Verse 2. Mire. If the abyss be only full of water, a good swimmer has still the hope or rising again to the surface. The Berleb. Bible.

Verse 2. Where the floods overflow me. The plea in effect is this: Lord, I am ready to drown; if ever thou wouldst save a poor perishing servant of thine, save me: my troubles and temptations are too deep for me, I am ready to sink over head and ears in them, and therefore, Lord, reach hither thy gracious hand, and bear up my head above water, lest otherwise I miscarry. Especially if such extremities continue, the continuance of them may be pleaded. Thomas Cobbet.

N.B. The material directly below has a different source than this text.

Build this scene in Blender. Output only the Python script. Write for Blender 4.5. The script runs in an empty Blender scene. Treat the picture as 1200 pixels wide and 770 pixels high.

Verse 2. The floods overflow me. The word flood in these two verses is the well known Shibboleth which the Ephraimites were unable to pronounce. Judges 12:6 . It occurs again, Isaiah 27:12 , "the flood of the river." J. J. Stewart Perowne.

 

HINTS FOR PASTORS AND LAYPERSONS

Verse 2-3. The sinner aware of his position, unable to hope, overwhelmed with fear, finding no comfort in prayer, unvisited with divine consolation. Direct and console him.